May 18, 2004 (8:00:00 AM)  -  5 years, 6 months ago

By: David Sugar

"Eternal vigilance is the price of liberty," or so Wendell Phillips reminds us.  Similarly, the cost of purchasing a lie may be measured in dollars, but vigilance is part of the price to protect truth.

Today we find that those who wish to attack software freedom now wish to do so by attacking truth.  "The big lie" is a classic form of propoganda.  Pioneered by Goebbels, the idea is simple enough: by telling a lie, no matter how outrageous, and repeating it loudly and persistently, people will begin to believe it is the truth.  Today, adding to the big lie that the very basic human freedom to share and exchange knowledge, expressed, by among other means, through software freedom, somehow devalues the marketplace when in fact it expands it, we now have a new lie, that Linux was not started by Linus.

In the end I have always believed in the force and strength of the marketplace and capitalism.  Unencumbered markets actually do prefer freedom, because freedom enables the most efficient means to produce products and enables the most fair and efficient price between a seller and buyer, in part by enabling the greatest number of potential suppliers into a market with the fewest barriers to entry.

Similarly, it happens that our software, free software, not only offers greater freedom to our users, but also often offers superior products and services as well.  This is in part because we can continue to incrementally improve and share in each other's work.  While free software improves incrementally just as science does, in the proprietary software world, each product offered by a different entity must often be recreated from scratch.  Given a free and unrestrained marketplace, free software will ultimately win.

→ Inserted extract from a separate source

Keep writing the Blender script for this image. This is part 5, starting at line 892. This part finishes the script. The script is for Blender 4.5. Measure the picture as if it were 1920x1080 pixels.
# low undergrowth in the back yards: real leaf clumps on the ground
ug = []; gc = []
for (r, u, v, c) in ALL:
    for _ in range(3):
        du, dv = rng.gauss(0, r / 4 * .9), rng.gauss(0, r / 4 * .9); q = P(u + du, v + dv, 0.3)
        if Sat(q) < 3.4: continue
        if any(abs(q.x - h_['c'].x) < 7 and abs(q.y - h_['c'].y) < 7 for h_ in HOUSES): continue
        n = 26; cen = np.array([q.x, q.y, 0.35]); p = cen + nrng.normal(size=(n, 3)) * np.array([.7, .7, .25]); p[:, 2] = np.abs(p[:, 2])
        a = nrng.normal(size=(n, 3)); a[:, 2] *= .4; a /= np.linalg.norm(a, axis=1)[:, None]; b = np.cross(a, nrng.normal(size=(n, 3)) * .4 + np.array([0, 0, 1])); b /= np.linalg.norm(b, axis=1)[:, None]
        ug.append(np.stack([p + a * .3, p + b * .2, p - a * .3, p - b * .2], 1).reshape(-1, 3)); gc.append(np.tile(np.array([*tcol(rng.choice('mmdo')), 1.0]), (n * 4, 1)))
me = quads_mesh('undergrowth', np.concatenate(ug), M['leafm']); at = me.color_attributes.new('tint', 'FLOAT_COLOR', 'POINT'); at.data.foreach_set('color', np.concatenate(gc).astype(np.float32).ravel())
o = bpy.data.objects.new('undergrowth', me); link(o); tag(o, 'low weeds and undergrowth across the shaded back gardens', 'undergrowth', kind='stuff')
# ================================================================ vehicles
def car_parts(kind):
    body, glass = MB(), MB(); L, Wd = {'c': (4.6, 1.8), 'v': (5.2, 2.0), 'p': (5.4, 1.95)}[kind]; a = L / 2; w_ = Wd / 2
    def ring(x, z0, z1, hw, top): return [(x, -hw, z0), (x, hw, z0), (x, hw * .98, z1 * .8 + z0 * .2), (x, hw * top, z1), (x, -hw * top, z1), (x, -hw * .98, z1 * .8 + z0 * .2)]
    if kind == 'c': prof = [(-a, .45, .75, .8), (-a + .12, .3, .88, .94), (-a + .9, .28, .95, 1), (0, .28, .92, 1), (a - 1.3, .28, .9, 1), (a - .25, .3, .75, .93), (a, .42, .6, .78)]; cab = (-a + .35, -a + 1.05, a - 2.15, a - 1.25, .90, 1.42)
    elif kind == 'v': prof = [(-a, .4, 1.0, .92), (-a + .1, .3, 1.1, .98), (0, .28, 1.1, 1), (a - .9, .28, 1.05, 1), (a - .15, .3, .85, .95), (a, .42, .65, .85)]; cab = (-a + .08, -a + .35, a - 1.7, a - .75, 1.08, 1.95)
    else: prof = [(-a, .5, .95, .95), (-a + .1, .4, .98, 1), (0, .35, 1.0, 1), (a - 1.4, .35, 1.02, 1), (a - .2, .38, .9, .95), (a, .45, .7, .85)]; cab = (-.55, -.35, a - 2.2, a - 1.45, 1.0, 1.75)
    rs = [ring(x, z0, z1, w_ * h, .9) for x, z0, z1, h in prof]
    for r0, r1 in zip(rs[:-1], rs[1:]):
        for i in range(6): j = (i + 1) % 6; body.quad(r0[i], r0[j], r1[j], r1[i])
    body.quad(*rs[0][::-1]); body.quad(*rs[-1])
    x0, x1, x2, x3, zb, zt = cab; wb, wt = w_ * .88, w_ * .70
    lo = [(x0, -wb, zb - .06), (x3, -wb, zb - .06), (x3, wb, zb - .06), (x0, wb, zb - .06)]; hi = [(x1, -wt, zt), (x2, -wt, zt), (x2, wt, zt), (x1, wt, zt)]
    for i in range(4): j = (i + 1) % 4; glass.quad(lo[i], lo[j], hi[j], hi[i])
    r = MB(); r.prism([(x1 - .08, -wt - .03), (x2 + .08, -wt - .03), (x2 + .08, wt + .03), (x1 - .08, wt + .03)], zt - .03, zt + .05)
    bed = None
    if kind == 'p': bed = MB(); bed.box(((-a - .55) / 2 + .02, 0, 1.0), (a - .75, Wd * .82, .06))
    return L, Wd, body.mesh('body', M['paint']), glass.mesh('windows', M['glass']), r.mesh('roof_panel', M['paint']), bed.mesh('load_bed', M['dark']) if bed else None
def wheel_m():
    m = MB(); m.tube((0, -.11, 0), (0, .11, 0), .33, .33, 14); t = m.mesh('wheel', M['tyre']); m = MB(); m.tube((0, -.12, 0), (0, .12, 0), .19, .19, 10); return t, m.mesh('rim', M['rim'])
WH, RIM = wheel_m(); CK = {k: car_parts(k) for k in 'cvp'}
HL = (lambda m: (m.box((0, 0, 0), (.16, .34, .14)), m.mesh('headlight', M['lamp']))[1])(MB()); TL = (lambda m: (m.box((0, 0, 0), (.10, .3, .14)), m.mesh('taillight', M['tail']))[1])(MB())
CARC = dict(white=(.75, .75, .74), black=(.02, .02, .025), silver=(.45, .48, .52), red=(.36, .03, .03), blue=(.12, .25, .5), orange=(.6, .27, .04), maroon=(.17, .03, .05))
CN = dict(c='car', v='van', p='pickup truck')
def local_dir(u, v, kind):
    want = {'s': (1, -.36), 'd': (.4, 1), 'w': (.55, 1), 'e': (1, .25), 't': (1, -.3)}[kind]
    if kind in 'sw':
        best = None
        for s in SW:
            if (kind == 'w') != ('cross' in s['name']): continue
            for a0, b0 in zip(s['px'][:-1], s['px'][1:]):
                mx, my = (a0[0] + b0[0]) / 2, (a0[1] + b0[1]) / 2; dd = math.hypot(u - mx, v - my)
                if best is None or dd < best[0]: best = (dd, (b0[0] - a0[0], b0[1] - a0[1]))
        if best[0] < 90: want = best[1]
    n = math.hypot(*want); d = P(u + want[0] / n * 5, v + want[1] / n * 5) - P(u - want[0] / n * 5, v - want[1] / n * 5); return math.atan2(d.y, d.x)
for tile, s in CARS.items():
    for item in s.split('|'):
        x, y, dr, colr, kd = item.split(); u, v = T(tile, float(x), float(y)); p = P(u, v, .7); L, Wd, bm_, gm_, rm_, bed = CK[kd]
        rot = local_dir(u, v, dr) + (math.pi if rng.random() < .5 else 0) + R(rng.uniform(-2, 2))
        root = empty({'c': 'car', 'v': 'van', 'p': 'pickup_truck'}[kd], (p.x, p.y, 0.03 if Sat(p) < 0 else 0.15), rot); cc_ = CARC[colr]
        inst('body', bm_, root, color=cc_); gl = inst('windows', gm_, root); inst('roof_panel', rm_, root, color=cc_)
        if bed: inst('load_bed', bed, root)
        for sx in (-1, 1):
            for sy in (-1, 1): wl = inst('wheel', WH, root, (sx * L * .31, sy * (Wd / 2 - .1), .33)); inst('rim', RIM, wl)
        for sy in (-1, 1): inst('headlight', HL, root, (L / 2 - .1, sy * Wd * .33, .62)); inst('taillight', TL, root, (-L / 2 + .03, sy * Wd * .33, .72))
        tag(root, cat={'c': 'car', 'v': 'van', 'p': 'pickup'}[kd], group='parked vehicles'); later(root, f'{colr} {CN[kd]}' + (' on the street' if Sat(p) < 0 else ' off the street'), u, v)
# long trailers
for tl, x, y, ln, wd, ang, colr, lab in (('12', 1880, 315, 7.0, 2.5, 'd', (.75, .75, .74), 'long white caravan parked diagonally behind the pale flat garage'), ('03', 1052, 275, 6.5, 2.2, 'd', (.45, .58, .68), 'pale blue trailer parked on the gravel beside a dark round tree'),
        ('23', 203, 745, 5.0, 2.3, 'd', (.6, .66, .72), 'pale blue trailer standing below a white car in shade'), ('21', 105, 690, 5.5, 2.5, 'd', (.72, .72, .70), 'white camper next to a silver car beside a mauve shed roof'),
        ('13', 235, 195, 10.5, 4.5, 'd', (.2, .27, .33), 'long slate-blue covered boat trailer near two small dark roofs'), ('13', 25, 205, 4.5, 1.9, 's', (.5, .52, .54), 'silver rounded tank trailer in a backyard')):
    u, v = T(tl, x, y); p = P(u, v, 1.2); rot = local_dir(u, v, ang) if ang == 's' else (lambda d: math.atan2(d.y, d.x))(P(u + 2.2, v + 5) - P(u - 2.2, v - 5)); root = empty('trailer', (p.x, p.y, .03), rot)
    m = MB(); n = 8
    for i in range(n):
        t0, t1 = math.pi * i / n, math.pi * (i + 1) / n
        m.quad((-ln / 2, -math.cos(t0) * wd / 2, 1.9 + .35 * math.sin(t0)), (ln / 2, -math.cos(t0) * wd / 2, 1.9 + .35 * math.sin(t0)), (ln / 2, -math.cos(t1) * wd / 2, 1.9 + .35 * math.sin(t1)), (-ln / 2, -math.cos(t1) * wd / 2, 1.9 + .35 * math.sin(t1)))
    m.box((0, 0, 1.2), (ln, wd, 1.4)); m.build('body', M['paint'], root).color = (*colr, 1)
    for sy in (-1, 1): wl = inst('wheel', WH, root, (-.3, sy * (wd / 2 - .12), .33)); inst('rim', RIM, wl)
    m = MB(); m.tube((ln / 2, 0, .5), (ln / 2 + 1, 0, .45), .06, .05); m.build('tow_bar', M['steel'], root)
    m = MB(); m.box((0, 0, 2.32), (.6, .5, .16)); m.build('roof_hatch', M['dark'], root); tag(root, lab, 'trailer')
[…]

While a free marketplace favors software freedom, there are some who would choose to compete not in a free marketplace, but rather by making the market less free, whether by lobbying for laws that add artificial restraints or by other means.  Some, like those who fund the Alexis de Toqueville Institute, are so afraid of software freedom that they are willing to resort to the lowest forms propoganda and methods that one normally associates with thugs and war criminals.

In a way, I am glad they have chosen this method to fight software freedom. First, it shows them for exactly the kind of people that they really are. Second, I believe the "big lie" can work only when it is used in a vacuum. For this reason, in this case, it will fail.  The best way to fight the big lie is not to directly address its originators but rather to fill the vacuum around it.  As a community we must use our resources, not to outright challenge the messenger alone, but rather to fill the void around the message with truth.  A big lie cannot overcome the truth, distributed, told by millions.

I do remember the mantra, of "at first they laugh at us," but before responding to this latest bit of low FUD with the contempt and condemnation that it wishes to attract, instead consider what happens if at first we allow ourselves to laugh at them?

David Sugar is the maintainer of GNU Bayonne.